Marque Richardson discusses new project, 'Dear White People'

Lionsgate

By Jamie Bircoll, Daily Film Editor
Published October 26, 2014

“My dad is from here (Detroit.) The last time I was here, I was like 12, ” said actor Marque Richardson. “He grew up on Chalmers and Warner? Which I think is east side.”

He might mean Chalmers and Warren, but it’s not a detail which bogs him down. Richardson is a man of high energy, and right now, he could not be more enthusiastic to discuss his latest project, the satirical drama “Dear White People.”

The film, which opened at the State Theater this past weekend, illuminates the plight of a small, but vocal minority population at a fictional Ivy League school.

“When I read the script, I was attracted to the three dimensional aspects of these characters. The flaws, the complexity, everything — I loved it!” Richardson said at a roundtable media interview. “You don’t get a chance too often to dive into something like that.”

Richardson’s filmography ranges from one-off stints on TV shows like “ER” and “7th Heaven,” to more recent, recurring roles in “True Blood” and “The Newsroom.” But “Dear White People” might be his biggest, and certainly his most complex, role to date, as the militant activist Reggie — a “modern day Malcolm X” as Richardson describes. It’s a role that demands a balance between sharp comic timing and dead-eyed seriousness, although Richardson wasn’t entirely sure how to play it.

“I would listen to Malcolm X speeches and all this early ’80s and ’90s rap and hip hop, Public Enemy and N.W.A,” Richardson said. “I took it so serious, and when I saw it for the first time at Sundance (Film Festival), the audience is just dying laughing at certain parts, and I’m like ‘Wait, I was trying to be serious!’”

“Dear White People” is certainly a funny film, but it comes with a bite. Like all good satire, the film critiques society through a salvo of mockery, with shell after shell hammering modern racism, classism, intolerance and the overall failure to communicate. Sometimes it’s dead-on; sometimes it’s a bit tense. Richardson cites one particular scene where a group of activists declare “Fuck Tyler Perry” when discussing the films being screened at the local movie theater.

“I read that and I said, ‘Oh, all right. Well here we go,’” Richardson said. “But (director Justin Simien) wasn’t taking a jab at Tyler Perry with that line; he was taking a jab at Hollywood’s thinking people of color, that all we want to see is Tyler Perry. But what about the rest of us who want to see these black art-house, smart films?”
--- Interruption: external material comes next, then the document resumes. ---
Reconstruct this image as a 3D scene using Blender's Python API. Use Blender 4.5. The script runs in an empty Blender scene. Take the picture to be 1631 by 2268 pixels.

But the film extends beyond race — it’s about belonging, discovering oneself at college, the first opportunity one has to forge his/her individuality. These are hardships that are universal, and reveal a heart in the firebrand.

“I’m not just interested in black stories. What resonated with me is, this is a story about identity and identity crisis, and really giving an eye into a new level of consciousness, in terms of (characters) you might identify with,” Richardson said.

Still, there’s something frustrating about the film, for people of all races; there’s something incendiary about a title “Dear White People.” It’s a strong PR move, gaining the film far greater exposure than a typical film of this size, with no stars and a small budget.

“The title’s job was to spark controversy, to get people in the seats,” Richardson said. “Justin did his job: to start a conversation, start a controversy and to do it in a way that hadn’t been done before.”

The film wisely doesn’t provide any answers to that dialogue, though, opting to illuminate a difficult matter and to let the audience decide where to go next.

“Where do you go with it? It’s whatever the people do, however you feel about it and what those conversations lead to in this, which I don’t believe in, ‘post racial America,’” Richardson said. “We can’t give the answers — we don’t have the answers. This film is a Black experience, it’s not the Black experience.”

The hope is all of this leads to more films like “Dear White People,” ones that are willing to push buttons to spur the conversation further, the kind of films that Spike Lee made in the late 1980s and early 1990s; Richardson knows there’s talent out there, and expects indie black cinema to reappear in the mainstream.

“This has been going on since 1915 with ‘Birth of a Nation,’” Richardson said. “And since then there’s been and will be a resurgence, an upsurgence … is that even a word? Fuck it; let’s make it a word. We made up a word today! Upsurgence!”